Ran Mullins By Ran Mullins • February 8, 2022

7 KPIs that Both Sales & Marketing Should Track

You already know KPIs shouldn't be a matter of sales versus marketing. Performance should overlap to drive leads and generate revenue. Yet for many businesses, marketing and sales can't even agree on what a SQL is. As a result, they end up with disjointed processes. Each misaligned B2B marketing key performance indicator they track puts them more at odds.

That does not make for a smooth hand-off.Now, let's paint a different picture. Sales and marketing work together to meet the same KPIs. That's not to say every single one overlaps. But the important ones do. You, then, have marketing-sales alignment, a seamless hand-off, and a pipeline that consistently delivers sales-qualified leads that both sales and marketing can agree on. To that end, these are the KPIs a unified marketing and sales team tracks together.

1. Cost Per Lead

Generally, marketing departments only look at marketing costs per lead. But this is like looking at half of an equation and expecting the right answer. It doesn't matter how cost-effective the lead generation is if the leads get to sales and experience a long, high-touch sales cycle and low, close rate. The B2B marketing department's role should be to reduce costs in both sales and marketing.

This happens when the marketing department and sales agree on what a SQL is and use marketing automation to identify and handoff leads at the right time.

You can take this marketing-sales alignment even further to get costs down by working with sales to generate sales enablement content. This kind of content takes a self-service approach to managing common objections and helping customers clarify their needs and options — all before reaching sales.

Sales also has this content on hand to send customers who are looking for more information. They can send it with a click and follow up later, creating great efficiency. Increasingly, B2B customers enjoy self-service research as part of the sales process, so this is giving customers what they want.

2. Customer Retention

This is one marketing, sales, and service key performance indicator we should all agree is the key to business success. 

What happens when marketing and sales are over-promising, creating unreasonable expectations, or attracting/closing the wrong types of customers? What do you get if the service cannot efficiently support customers and solve problems? The whole B2B technology company suffers.

But when everyone tracks this key performance indicator and recognizes their interconnected role in increasing it, everyone wins, including your customers.

3. Marketing ROI

Sales should know that just because a key performance indicator has the word "marketing" doesn't mean it isn't something both divisions should track. 

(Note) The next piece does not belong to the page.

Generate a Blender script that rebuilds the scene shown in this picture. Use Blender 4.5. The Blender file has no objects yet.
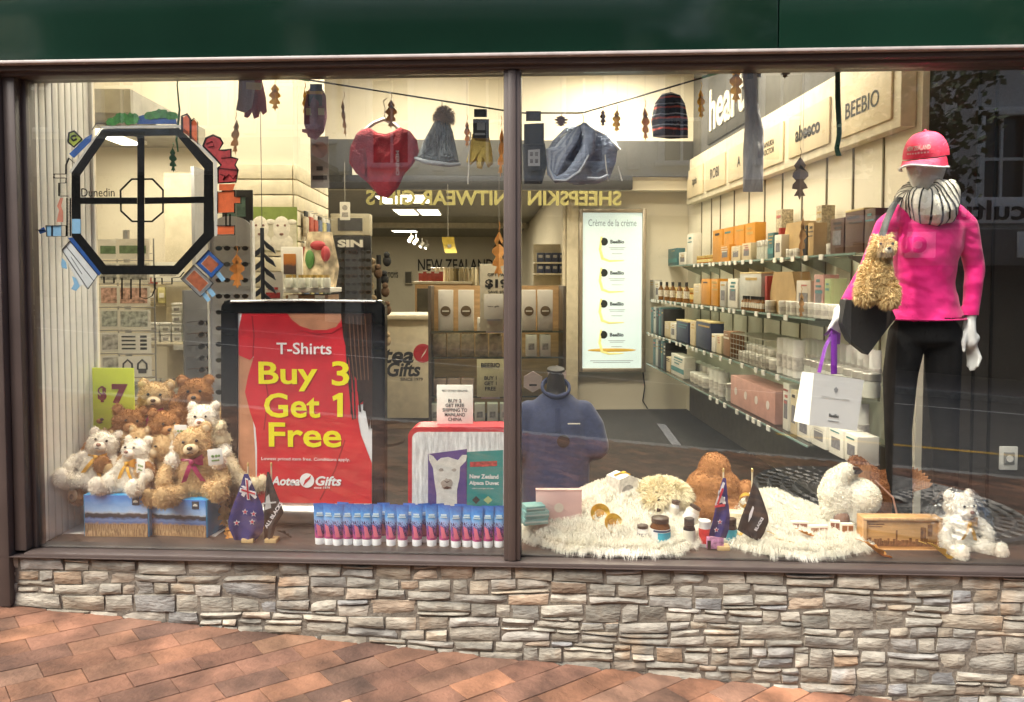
import bpy, bmesh, math, random
import numpy as np
from mathutils import Vector as V, Matrix as MX, Euler, noise as mnoise
rad = math.radians
SC = bpy.context.scene
# ------------------------------------------------------------------ camera
CAMZ, F, PITCH, YAW, SHY = 1.45, 800.0, rad(2.5), rad(3.15), -0.0362
cam = bpy.data.cameras.new('camera'); camo = bpy.data.objects.new('camera', cam)
SC.collection.objects.link(camo); SC.camera = camo
camo.location = (0, -3.1, CAMZ); camo.rotation_euler = (rad(90) - PITCH, 0, YAW)
cam.sensor_width = 36; cam.lens = 36 * F / 1024; cam.shift_y = SHY; cam.clip_start = .05; cam.clip_end = 500
# ------------------------------------------------------------------ sky, sun, exposure
SUN_EL, SUN_AZ = rad(50), rad(226)          # overcast: a broad soft glow high over the street, from the left
w = bpy.data.worlds.new('World'); SC.world = w; w.use_nodes = True
nt = w.node_tree; sk = nt.nodes.new('ShaderNodeTexSky'); sk.sky_type = 'NISHITA'; sk.sun_disc = False
sk.sun_elevation = SUN_EL; sk.sun_rotation = SUN_AZ; sk.dust_density = 5; sk.ozone_density = 1; sk.air_density = 1
nt.links.new(sk.outputs[0], nt.nodes['Background'].inputs[0]); nt.nodes['Background'].inputs[1].default_value = .15
sl = bpy.data.lights.new('sun', 'SUN'); sl.energy = 2.7; sl.angle = rad(50); sl.color = (1, .95, .88)
so = bpy.data.objects.new('sun', sl); SC.collection.objects.link(so)
so.rotation_euler = V((math.sin(SUN_AZ) * math.cos(SUN_EL), math.cos(SUN_AZ) * math.cos(SUN_EL), math.sin(SUN_EL))).to_track_quat('Z', 'Y').to_euler()
SC.view_settings.view_transform = 'Standard'; SC.view_settings.look = 'None'; SC.view_settings.gamma = 1
SC.view_settings.exposure = 1.05
SC.render.engine = 'CYCLES'; SC.cycles.use_denoising = True
SC.cycles.max_bounces = 6; SC.cycles.diffuse_bounces = 3; SC.cycles.glossy_bounces = 3; SC.cycles.transparent_max_bounces = 24
SC.cycles.caustics_reflective = False; SC.cycles.caustics_refractive = False; SC.cycles.sample_clamp_indirect = 4
# ------------------------------------------------------------------ picture geometry -> world
RC = Euler(camo.rotation_euler).to_matrix(); CP = V(camo.location)
IA = rad(5.15)                               # the shop behind the glass is turned by this much
UU = V((math.cos(IA), math.sin(IA), 0)); VV = V((-math.sin(IA), math.cos(IA), 0))
def ray(px, py): return RC @ V(((px - 512) / F, (351 - py) / F + SHY * 1024 / F, -1))
def P(px, py, Y):                            # point on the plane Y behind the glass
    d = ray(px, py); return CP + d * ((Y - CP.y) / d.y)
def Q(px, py, v):                            # point on an interior plane facing the window, v metres from the photographer
    d = ray(px, py); return CP + d * (v / d.dot(VV))
def QU(px, py, u):                           # point on an interior plane parallel to the right wall
    d = ray(px, py); return CP + d * (u / d.dot(UU))
def W(u, v, z): return V((0, -3.1, 0)) + UU * u + VV * v + V((0, 0, z))
# ------------------------------------------------------------------ materials
_m = {}
def C(r, g, b):
    f = lambda c: (c / 255 / 12.92) if c <= 10 else ((c / 255 + .055) / 1.055) ** 2.4
    return (f(r), f(g), f(b))
def M(name, col=(.5, .5, .5), rough=.6, metal=0., var=.12, scale=14., bump=0., bscale=60., isl=0., em=0., alpha=1., sheen=0., stretch=None, spec=.5, coat=0., thin=0.):
    if name in _m: return _m[name]
    m = bpy.data.materials.new(name); m.use_nodes = True; t = m.node_tree; N = t.nodes; L = t.links
    b = N['Principled BSDF']; b.inputs['Roughness'].default_value = rough; b.inputs['Metallic'].default_value = metal
    b.inputs['Specular IOR Level'].default_value = spec
    if coat: b.inputs['Coat Weight'].default_value = coat; b.inputs['Coat Roughness'].default_value = .1
    if sheen: b.inputs['Sheen Weight'].default_value = sheen
    if alpha < 1: b.inputs['Alpha'].default_value = alpha
    tc = N.new('ShaderNodeTexCoord'); vec = tc.outputs['Object']
    if stretch:
        mp = N.new('ShaderNodeMapping'); mp.inputs['Scale'].default_value = stretch; L.new(vec, mp.inputs[0]); vec = mp.outputs[0]
    nz = N.new('ShaderNodeTexNoise'); nz.inputs['Scale'].default_value = scale; nz.inputs['Detail'].default_value = 5; L.new(vec, nz.inputs['Vector'])
    rp = N.new('ShaderNodeValToRGB'); rp.color_ramp.elements[0].position = .3; rp.color_ramp.elements[1].position = .72
    rp.color_ramp.elements[0].color = (*[c * (1 - var) for c in col], 1); rp.color_ramp.elements[1].color = (*[min(1, c * (1 + var)) for c in col], 1)
    L.new(nz.outputs['Fac'], rp.inputs[0]); out = rp.outputs[0]
    if isl:
        g = N.new('ShaderNodeNewGeometry'); mr = N.new('ShaderNodeMapRange'); L.new(g.outputs['Random Per Island'], mr.inputs[0])
        mr.inputs[3].default_value = 1 - isl; mr.inputs[4].default_value = 1 + isl
        mx = N.new('ShaderNodeMix'); mx.data_type = 'RGBA'; mx.blend_type = 'MULTIPLY'; mx.inputs[0].default_value = 1
        L.new(out, mx.inputs[6]); L.new(mr.outputs[0], mx.inputs[7]); out = mx.outputs[2]
    L.new(out, b.inputs['Base Color'])
    if em: L.new(out, b.inputs['Emission Color']); b.inputs['Emission Strength'].default_value = em
    if bump:
        n2 = N.new('ShaderNodeTexNoise'); n2.inputs['Scale'].default_value = bscale; n2.inputs['Detail'].default_value = 4; L.new(vec, n2.inputs['Vector'])
        bp = N.new('ShaderNodeBump'); bp.inputs['Strength'].default_value = bump; bp.inputs['Distance'].default_value = .01
        L.new(n2.outputs['Fac'], bp.inputs['Height']); L.new(bp.outputs[0], b.inputs['Normal'])
    if thin:                                  # hair, petals and cloth let light through
        tl = N.new('ShaderNodeBsdfTranslucent'); L.new(out, tl.inputs[0]); ms = N.new('ShaderNodeMixShader'); ms.inputs[0].default_value = thin
        L.new(b.outputs[0], ms.inputs[1]); L.new(tl.outputs[0], ms.inputs[2]); L.new(ms.outputs[0], N['Material Output'].inputs[0])
    _m[name] = m; return m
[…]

Since marketing ROI includes customer value and that is only achieved if sales closes the deal, this KPI, perhaps above all others, tells you the effectiveness of marketing-sales alignment, something both marketing and sales want to achieve.

4. Sales Qualified Leads + Lead to Close Ratio

In marketing-sales alignment, both departments keep a close eye on the number of SQL and the lead-to-close ratio. Together, these are strong indicators of how well the teams work together to meet big business goals.

5. Average Order Value, Upsell and Cross-Sell, and Customer Lifetime Value

These are interrelated, so you may track one or all three across departments. When B2B marketing is effectively doing its job by setting clear customer expectations and getting buyers excited about the B2B technology, those customers spend more, and they stay customers longer.

6. Organic Traffic

Organic traffic is a big win for both teams. It means that the word is getting out there, and people are coming straight to you when they see you in a search result. Through inbound marketing content, you're getting customers comfortable with the B2B tech solutions you offer, managing objections, troubleshooting customer problems, and generating social word-of-mouth.

In marketing, this means lower customer acquisition costs and sending more/better-qualified leads to sales. 

In sales, more organic traffic means many of the common sales objections and explanations have already been managed. You're just here to close the deal. Sales and service contribute to organic traffic by offering one-on-one support that delights and wins over customers. Those same customers write favorable reviews that increase social proof. This directly increases organic traffic and increases the quality of traffic entering the top of the funnel.

7. Sales Revenue

Once again, the word "sales" doesn't mean this doesn't relate to B2B marketing in a team focused on marketing-sales alignment. When the sales department knocks their sales revenue projections out of the park, that reflects on the team as a whole.

B2B Marketing-Sales Alignment Through Key Performance Indicators

We know marketing-sales alignment is important to you. But it's not as easy as it looks on paper when it happens in real life. 

Agreeing upon key performance indicators and helping the whole team understand how they contribute to that KPI is a great start. Marketing automation, sales enablement content, and inbound marketing are three essential tools you can use to increase this alignment now.